■ Exercise aim:
Pull every line holding the string "Blender" from the records below.

Stored dataset items
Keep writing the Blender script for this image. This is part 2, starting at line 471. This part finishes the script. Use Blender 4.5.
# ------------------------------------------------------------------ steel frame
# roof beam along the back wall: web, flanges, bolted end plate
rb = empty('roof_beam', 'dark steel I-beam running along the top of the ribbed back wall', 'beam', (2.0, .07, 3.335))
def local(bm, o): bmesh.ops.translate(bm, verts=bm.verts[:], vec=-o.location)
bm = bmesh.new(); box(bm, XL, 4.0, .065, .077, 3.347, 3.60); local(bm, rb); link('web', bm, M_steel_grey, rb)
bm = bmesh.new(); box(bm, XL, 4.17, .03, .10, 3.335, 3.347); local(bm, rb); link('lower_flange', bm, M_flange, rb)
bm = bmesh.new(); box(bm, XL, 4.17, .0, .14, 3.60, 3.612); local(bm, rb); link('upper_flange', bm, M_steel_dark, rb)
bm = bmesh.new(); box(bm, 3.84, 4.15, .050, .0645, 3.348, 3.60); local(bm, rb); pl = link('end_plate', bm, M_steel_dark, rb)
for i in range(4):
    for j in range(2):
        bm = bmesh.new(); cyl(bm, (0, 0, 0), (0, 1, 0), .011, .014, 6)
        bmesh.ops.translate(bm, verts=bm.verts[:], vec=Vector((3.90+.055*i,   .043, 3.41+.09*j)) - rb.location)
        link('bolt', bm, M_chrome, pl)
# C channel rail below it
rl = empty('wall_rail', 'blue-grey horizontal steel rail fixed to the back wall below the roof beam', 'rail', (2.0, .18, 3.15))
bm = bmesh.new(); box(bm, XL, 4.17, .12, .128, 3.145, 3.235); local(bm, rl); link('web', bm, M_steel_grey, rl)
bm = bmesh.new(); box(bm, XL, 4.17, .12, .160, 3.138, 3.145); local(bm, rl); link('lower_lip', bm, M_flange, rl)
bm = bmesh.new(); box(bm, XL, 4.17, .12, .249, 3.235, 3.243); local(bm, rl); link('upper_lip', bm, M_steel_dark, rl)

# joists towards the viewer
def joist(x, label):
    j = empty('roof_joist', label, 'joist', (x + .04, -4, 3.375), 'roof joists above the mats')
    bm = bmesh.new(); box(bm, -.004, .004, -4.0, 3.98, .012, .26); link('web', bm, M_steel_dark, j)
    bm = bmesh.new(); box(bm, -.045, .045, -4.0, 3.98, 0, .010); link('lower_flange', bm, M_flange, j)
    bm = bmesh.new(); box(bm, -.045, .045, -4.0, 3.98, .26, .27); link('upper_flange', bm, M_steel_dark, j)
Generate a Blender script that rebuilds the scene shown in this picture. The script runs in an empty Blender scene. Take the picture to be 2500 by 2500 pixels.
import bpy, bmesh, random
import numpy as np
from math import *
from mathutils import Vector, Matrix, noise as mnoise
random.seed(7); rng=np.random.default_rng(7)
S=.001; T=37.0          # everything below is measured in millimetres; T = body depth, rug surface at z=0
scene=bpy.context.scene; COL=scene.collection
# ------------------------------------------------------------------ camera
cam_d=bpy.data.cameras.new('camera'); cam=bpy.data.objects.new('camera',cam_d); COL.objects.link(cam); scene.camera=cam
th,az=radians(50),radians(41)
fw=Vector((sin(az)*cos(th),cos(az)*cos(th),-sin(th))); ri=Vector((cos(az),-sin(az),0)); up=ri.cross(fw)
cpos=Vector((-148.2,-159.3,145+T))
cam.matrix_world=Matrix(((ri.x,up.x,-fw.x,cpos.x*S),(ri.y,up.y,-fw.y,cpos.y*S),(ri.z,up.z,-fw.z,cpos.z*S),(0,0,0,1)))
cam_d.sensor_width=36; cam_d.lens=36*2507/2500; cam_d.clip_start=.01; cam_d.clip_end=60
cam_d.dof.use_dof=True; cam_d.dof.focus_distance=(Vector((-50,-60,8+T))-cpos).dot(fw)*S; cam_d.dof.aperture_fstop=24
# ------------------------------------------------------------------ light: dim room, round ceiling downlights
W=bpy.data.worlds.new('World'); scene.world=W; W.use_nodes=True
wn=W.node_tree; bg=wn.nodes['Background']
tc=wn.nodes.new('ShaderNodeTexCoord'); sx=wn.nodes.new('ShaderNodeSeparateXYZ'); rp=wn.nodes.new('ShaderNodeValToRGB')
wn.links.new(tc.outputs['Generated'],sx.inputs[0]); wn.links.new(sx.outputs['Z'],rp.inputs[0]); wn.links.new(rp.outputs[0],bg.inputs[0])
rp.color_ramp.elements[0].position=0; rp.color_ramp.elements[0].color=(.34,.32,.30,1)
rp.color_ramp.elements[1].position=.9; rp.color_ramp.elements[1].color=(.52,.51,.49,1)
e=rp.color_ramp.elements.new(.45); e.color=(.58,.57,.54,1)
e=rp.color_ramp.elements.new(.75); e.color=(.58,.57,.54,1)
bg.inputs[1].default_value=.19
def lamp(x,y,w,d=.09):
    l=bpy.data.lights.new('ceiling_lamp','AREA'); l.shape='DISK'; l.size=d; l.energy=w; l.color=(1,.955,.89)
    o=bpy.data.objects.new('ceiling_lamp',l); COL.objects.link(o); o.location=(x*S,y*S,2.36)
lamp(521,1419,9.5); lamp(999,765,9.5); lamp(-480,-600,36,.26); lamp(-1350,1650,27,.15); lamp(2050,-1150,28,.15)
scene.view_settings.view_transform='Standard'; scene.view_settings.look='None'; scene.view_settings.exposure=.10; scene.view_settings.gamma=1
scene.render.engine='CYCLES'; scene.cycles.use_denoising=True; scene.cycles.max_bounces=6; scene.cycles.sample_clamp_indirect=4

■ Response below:
Keep writing the Blender script for this image. This is part 2, starting at line 471. This part finishes the script. Use Blender 4.5.
Generate a Blender script that rebuilds the scene shown in this picture. The script runs in an empty Blender scene. Take the picture to be 2500 by 2500 pixels.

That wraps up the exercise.